Japanese startup Fello raises $1M to help game developers improve user retention



See the original story in Japanese.

Singapore-based Unicon, the Japanese startup behind user retention improvement platform Fello, announced today that it has raised 100 million yen (approximately $1 million) from Jafco and other Japanese investors. With these funds, the startup will intensify engineering and marketing efforts and is planning to set up an office in Japan.

The platform provides testing and analysis features for typical mobile gaming app functions such as push notification or messaging via an SDK. According to the startup’s CEO Ryuichi Tanaka, more than 100 app developers have signed up for the service since its launch back in August.

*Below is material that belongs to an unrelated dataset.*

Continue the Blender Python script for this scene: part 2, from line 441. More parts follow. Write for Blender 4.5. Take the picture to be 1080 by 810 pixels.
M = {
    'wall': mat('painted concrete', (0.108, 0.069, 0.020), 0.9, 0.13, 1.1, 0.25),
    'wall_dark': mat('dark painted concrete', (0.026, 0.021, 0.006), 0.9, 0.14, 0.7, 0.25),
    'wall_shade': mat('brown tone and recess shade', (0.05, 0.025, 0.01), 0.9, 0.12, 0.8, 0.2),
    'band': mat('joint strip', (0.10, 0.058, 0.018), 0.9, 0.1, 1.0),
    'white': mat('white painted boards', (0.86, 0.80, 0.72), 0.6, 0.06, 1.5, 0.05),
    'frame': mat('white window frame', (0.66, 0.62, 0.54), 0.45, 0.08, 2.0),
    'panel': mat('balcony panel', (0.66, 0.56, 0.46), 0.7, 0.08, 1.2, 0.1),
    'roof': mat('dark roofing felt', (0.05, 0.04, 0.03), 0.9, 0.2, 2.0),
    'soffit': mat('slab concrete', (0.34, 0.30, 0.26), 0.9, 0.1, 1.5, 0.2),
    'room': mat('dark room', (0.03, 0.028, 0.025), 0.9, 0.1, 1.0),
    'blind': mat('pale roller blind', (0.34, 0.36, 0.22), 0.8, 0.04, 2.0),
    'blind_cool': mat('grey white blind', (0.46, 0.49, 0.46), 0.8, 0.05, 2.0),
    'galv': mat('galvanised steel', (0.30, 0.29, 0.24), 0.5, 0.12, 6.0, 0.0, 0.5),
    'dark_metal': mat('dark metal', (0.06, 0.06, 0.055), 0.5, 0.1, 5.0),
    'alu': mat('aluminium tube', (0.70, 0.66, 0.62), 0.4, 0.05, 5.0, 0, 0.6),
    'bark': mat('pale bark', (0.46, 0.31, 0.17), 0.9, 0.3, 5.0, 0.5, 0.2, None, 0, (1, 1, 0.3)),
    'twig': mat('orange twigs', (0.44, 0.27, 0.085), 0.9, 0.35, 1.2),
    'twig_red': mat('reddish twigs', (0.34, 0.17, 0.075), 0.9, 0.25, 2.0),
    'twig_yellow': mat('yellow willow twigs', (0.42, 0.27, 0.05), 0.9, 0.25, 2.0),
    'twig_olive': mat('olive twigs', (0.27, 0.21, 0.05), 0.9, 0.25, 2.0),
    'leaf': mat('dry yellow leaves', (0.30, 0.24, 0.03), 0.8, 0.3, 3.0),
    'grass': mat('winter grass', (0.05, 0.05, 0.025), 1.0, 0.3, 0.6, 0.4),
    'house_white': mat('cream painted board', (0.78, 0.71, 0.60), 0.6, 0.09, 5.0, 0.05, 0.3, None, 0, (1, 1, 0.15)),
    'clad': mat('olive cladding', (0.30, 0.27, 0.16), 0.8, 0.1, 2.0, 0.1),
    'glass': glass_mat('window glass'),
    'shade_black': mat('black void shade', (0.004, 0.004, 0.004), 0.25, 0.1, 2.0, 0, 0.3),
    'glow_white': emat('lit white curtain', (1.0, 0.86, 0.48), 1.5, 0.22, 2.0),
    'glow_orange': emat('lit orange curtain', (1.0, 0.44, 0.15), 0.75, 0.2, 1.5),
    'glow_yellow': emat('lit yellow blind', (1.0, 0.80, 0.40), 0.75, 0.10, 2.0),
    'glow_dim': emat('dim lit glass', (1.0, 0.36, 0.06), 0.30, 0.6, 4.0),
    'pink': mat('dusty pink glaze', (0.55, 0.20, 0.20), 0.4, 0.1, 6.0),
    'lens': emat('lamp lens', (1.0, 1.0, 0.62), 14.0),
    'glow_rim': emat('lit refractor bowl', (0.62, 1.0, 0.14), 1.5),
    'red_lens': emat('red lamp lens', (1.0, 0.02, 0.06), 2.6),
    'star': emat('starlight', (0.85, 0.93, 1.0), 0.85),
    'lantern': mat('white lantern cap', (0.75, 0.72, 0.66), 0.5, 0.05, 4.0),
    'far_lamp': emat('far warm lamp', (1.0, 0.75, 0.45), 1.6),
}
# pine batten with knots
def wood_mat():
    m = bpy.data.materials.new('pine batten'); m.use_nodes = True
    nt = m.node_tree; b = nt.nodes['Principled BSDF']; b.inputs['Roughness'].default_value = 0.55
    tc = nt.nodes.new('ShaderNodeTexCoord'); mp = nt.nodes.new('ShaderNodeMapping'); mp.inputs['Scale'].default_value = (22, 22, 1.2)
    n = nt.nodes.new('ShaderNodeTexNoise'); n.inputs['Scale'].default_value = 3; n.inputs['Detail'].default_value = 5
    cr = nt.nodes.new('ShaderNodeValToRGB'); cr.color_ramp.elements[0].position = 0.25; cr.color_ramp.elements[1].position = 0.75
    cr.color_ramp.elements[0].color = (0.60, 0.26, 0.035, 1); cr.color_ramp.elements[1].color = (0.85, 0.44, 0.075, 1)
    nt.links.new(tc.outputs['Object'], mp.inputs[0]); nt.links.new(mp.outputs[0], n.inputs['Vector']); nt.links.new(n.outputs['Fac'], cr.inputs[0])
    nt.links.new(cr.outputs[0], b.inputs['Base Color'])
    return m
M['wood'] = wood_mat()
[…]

Over 100 app developers have signed up for Fello since its launch in August

In the Japanese gaming industry, many publishers are shifting their development efforts from browser-based apps to native apps. Fello’s growth indicates there’s a high need for this kind of platforms in terms of helping developers improve their apps.

Why are they off to such a good start? Tanaka says that it’s likely because the service is free. For developers, if you have published a number of apps, a plan that charges by volume would be a heavy burden. Users can gain a 7-day user retention rate of up to 60% on average by adding a messaging function using the platform’s SDK. That rate is three times higher than the average without such a function.

So how will the startup monetize this platform? I presumed it would adopt a freemium business model — but I was wrong. Tanaka tells me that they will launch an ad network in the beginning of September, but he could not go into more details.

The startup is targeting casual game developers, and that may be why they are based in Singapore, likely hoping fill the need for this kind of solutions for the entire Asian region. They have already started talks with major game developers that may potentially participate in the ad network. We will update you with more details when they become available.